(DATA LINES)
— begin —
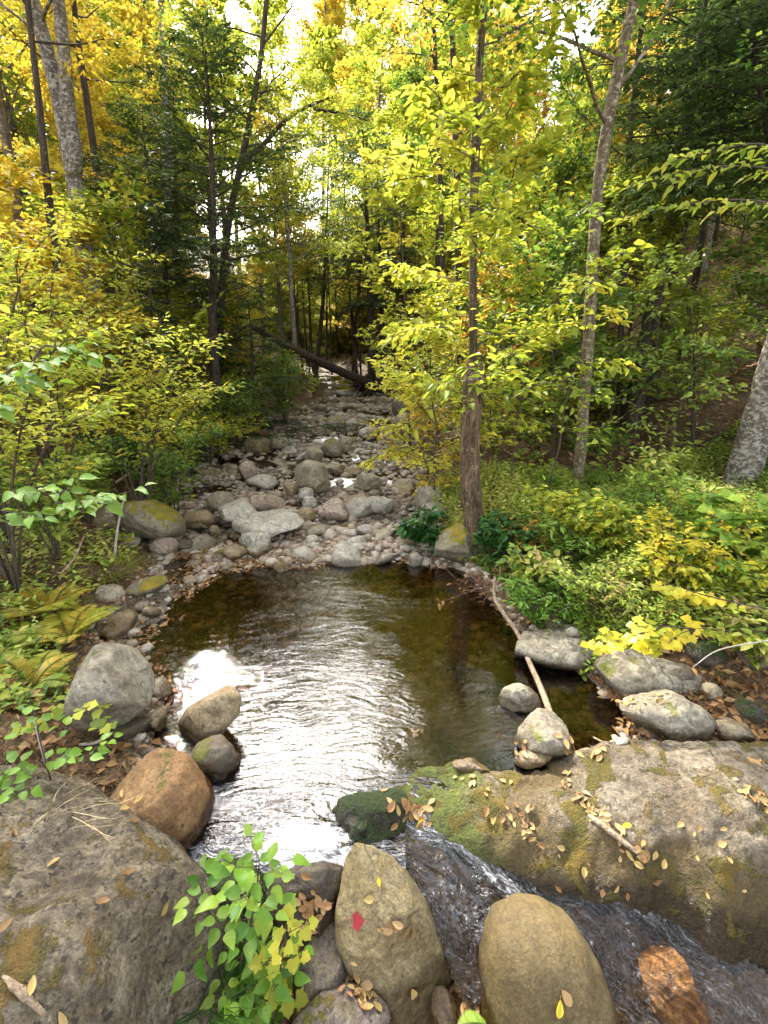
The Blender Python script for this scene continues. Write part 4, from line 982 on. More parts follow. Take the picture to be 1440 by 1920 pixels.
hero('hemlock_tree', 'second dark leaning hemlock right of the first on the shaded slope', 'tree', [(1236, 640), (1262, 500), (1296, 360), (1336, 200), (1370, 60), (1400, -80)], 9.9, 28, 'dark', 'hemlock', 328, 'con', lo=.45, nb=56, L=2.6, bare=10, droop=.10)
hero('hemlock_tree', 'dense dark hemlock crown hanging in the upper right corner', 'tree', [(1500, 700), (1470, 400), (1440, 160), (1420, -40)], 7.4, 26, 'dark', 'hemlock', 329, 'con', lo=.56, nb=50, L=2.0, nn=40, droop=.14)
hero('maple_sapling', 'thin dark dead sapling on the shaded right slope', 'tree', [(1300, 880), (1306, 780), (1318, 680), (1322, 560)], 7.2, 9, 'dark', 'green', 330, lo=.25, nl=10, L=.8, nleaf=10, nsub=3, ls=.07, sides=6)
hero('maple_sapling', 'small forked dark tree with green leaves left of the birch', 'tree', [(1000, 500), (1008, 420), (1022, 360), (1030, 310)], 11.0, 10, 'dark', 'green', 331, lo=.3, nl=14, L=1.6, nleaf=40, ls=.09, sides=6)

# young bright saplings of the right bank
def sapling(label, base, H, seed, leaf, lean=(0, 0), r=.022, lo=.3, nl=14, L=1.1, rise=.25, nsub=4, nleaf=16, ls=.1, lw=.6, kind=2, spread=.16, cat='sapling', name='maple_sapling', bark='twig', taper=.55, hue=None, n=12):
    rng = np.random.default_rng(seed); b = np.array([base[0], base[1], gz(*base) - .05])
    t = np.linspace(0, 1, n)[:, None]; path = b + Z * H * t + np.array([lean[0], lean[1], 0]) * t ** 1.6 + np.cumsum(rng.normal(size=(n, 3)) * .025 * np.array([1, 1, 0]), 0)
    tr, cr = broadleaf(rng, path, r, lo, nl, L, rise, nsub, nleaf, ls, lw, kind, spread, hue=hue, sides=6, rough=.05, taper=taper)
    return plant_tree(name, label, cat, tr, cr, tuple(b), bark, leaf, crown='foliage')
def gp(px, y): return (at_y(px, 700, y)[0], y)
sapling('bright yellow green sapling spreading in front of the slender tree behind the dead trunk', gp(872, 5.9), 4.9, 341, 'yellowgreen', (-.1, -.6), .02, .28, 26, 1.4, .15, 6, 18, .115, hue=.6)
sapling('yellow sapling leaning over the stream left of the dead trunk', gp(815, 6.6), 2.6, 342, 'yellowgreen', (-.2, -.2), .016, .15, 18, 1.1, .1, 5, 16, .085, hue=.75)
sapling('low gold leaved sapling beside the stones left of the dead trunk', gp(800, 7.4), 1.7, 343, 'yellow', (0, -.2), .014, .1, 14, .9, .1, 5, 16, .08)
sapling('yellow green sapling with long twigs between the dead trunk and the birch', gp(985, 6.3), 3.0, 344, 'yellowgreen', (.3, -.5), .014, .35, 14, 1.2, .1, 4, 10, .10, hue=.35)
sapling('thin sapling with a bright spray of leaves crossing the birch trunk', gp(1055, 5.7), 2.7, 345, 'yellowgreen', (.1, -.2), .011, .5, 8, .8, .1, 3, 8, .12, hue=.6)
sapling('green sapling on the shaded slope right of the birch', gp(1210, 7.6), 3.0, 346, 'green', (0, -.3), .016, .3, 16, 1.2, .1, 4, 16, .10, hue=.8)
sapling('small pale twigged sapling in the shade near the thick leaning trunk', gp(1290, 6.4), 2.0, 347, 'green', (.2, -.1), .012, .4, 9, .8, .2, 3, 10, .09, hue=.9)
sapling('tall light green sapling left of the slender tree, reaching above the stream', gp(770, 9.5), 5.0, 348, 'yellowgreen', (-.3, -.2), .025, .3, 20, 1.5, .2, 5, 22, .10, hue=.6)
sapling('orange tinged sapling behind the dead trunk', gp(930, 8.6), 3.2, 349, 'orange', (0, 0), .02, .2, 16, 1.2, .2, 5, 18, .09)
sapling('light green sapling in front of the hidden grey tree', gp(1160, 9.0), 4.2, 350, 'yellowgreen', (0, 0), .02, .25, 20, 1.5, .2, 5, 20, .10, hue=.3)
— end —
— begin —
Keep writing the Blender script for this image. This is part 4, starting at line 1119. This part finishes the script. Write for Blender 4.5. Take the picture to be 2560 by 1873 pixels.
— end —
(WHAT YOU ARE ASKED TO DO) Gather all lines from the records above in which "Blender" appears.

(ANSWER BELOW)
The Blender Python script for this scene continues. Write part 4, from line 982 on. More parts follow. Take the picture to be 1440 by 1920 pixels.
Keep writing the Blender script for this image. This is part 4, starting at line 1119. This part finishes the script. Write for Blender 4.5. Take the picture to be 2560 by 1873 pixels.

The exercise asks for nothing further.